Aujourd’hui, nous essayons d’aller encore plus loin notamment dans l’accompagnement individuel. La stratégie user centric — se concentrer sur l’individu pour lui apporter le meilleur accompagnement — est déjà dans notre ADN. Nous essayons de retranscrire cela dans dans notre stratégie digitale.

“On dépense beaucoup d’énergie et de moyens pour l’accompagnement du secteur marchand, mais les organisations à but non lucratif sont laissées pour compte.”

Avant de rejoindre la Croix Rouge, vous avez créé RINGO, ou Rock Innovation in NGOs, une start-up digitale pour soutenir des ONG. Parlez-nous de ce projet.

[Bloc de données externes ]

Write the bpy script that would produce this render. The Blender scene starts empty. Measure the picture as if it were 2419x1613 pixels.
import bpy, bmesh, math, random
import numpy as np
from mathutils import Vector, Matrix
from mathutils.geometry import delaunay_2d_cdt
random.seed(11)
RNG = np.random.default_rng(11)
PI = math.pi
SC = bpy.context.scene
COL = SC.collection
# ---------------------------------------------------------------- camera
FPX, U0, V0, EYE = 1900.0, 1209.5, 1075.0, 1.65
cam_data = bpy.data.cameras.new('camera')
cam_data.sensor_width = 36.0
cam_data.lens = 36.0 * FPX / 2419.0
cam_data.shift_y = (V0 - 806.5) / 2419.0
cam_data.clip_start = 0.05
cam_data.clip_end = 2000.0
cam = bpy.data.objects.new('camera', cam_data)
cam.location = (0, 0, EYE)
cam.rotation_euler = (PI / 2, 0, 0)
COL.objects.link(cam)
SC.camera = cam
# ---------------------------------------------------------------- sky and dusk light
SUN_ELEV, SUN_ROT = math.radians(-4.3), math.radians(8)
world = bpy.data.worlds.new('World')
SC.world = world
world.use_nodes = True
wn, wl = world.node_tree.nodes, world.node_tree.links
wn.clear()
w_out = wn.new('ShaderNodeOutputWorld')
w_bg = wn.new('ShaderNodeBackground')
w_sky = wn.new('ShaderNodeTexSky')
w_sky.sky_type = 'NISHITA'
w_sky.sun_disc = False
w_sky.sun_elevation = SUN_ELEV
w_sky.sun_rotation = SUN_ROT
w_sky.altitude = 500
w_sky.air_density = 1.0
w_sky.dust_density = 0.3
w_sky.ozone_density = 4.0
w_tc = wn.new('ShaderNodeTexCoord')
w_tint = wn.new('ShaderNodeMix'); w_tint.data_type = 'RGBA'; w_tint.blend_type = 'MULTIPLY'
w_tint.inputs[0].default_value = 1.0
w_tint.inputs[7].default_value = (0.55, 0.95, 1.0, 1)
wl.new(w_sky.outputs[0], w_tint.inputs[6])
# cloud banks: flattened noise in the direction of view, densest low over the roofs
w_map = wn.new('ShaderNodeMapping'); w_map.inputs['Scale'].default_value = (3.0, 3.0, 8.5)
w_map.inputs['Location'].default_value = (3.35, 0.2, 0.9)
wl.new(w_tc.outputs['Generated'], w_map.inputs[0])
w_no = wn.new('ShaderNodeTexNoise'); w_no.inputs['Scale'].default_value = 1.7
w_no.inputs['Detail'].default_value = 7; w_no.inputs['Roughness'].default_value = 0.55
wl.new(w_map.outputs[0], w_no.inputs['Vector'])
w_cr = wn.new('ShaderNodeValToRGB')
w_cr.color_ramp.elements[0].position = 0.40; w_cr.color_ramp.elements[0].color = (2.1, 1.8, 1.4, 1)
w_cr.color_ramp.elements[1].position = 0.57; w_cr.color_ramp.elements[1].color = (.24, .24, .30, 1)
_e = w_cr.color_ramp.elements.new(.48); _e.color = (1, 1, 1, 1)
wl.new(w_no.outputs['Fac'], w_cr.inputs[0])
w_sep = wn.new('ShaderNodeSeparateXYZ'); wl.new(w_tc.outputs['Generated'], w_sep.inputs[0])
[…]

Grégoire Ducret : J’ai créé cette entreprise pour accompagner les organisations à but non lucratif sur ces sujets de l’innovation. C’est ainsi que j’ai commencé à travailler pour la Croix-Rouge française.Le constat de RINGO était assez simple : on dépense aujourd’hui beaucoup d’énergie et de moyens pour la transformation digitale et l’accompagnement du secteur marchand, mais les organisations à but non lucratif, dont le défi de l’impact est tout aussi important, si ce n’est plus, sont laissées pour compte.

L’enjeu, pour moi, était donc de mettre le digital au service d’organisations à but non lucratif pour les aider à mieux remplir leurs missions et à avoir un impact conséquent. Est venue ensuite la question de mon engagement : poursuivre le conseil et rester spectateur, ou revenir sur le ring pour mener cette stratégie ; ce que j’ai fait en abandonnant ma société pour me dédier à la transformation digitale de cette très belle organisation de sens qu’est la Croix-Rouge française.